2016-12-17 Thread Martin Panter
On 17 December 2016 at 20:39, brett.cannon  wrote:
> https://hg.python.org/cpython/rev/287d4290b1b4
> changeset:   105714:287d4290b1b4
> branch:  2.7
> parent:  105677:eb02db65e148
> user:Brett Cannon 
> date:Sat Dec 17 12:38:54 2016 -0800
> summary:
>   Update the porting HOWTO
>
> diff --git a/Doc/howto/pyporting.rst b/Doc/howto/pyporting.rst
> --- a/Doc/howto/pyporting.rst
> +++ b/Doc/howto/pyporting.rst
> . . .
>  Have good test coverage
>  ---
>
> @@ -106,10 +107,11 @@
>  thumb is that if you want to be confident enough in your test suite that any
>  failures that appear after having tools rewrite your code are actual bugs in 
> the
>  tools and not in your code. If you want a number to aim for, try to get over 
> 80%
> -coverage (and don't feel bad if you can't easily get past 90%). If you
> +coverage (and don't feel bad if you can't easily get passed 90%).
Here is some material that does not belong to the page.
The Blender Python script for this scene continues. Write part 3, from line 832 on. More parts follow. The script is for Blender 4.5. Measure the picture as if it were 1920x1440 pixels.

If you
>  don't already have a tool to measure test coverage then coverage.py_ is
>  recommended.

Hi Brett, why did you make the above change (get past → get passed)?
To me, “get past 90%” means achieving over 90%, but “you can’t get
passed 90%” would mean that 90% cannot be given (passed) to you. The
original made more sense. Another option would be “get over 90%”,
consistent with the previous sentence.